Which brings up, third, "The Spirituality of Hope." Prayer, thought, meditation, solitude and remembrance all receive due attention, along with church. The church so often "fails so conspicuously to be what it ought to be that the image brought to many minds when they hear the word may be rather inglorious. Hence we should note that 'Church,' for Christians, is a way of saying 'humankind'--in all of its global scope and divine depths."

Finally, there is "The Politics of Hope," concluding with a philosophical political-science chapter on "The Prophetic Stance," which Tinder has related to community and church in earlier books and capsules for a climax here. There is also an epilogue on barbarism and the future of civilization.
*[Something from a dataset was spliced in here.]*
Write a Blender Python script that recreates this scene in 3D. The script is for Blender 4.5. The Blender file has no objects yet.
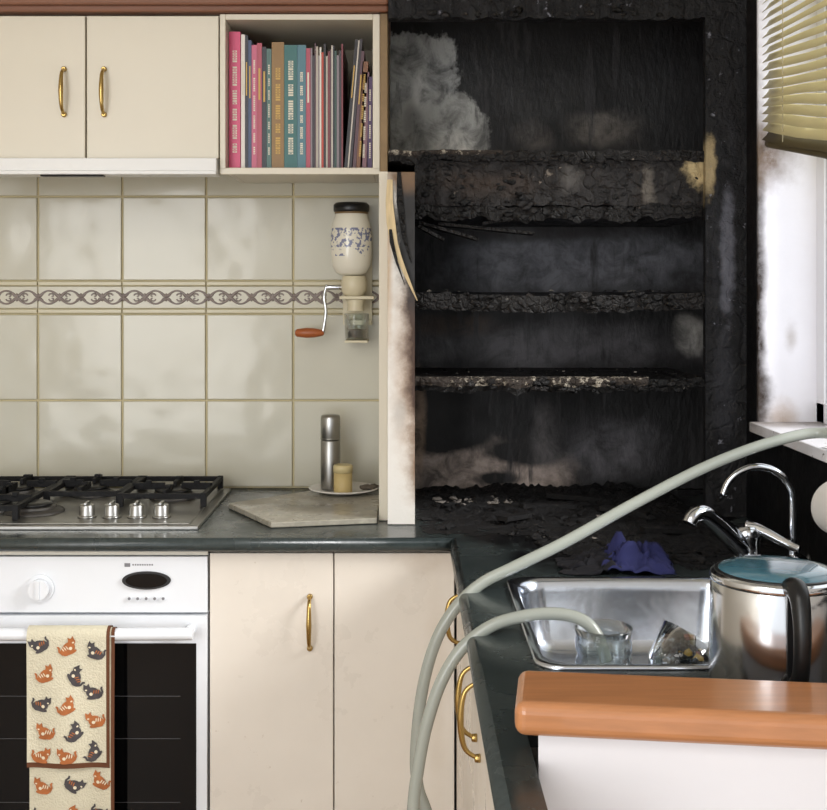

Tinder quotes Psalm 104:15, praising actualities such as "food and drink in moderation," when "food is seen as bread given by God and drink as wine intended by God, in the psalmist's words, 'to gladden the heart of man.'" I told you he wasn't a grump.

So he celebrates "the dignity of the individual; the value of truth . . .; and, finally, the value of community, symbolized in Christian discourse as the kingdom of heaven." Tinder may not have lured agnostic readers into entertaining theism or Christian faith as a component in civilization, but he has at least shown them what it looks like or could look like. "Since hope is for and in God, being possessed by hope leads naturally to the belief that values are disclosures of the eternal foundations of life and govern the unfoldment of life. Values are seen as sources of destiny. Their role in forming conduct is thus greatly enhanced by hope."

And hope is greatly enhanced by a book like this, a book which I hope people will track down. It is a book worth reading slowly and pondering, a book that, while never difficult, is always thoughtful and demanding, a book that takes a lifetime to live into and up to.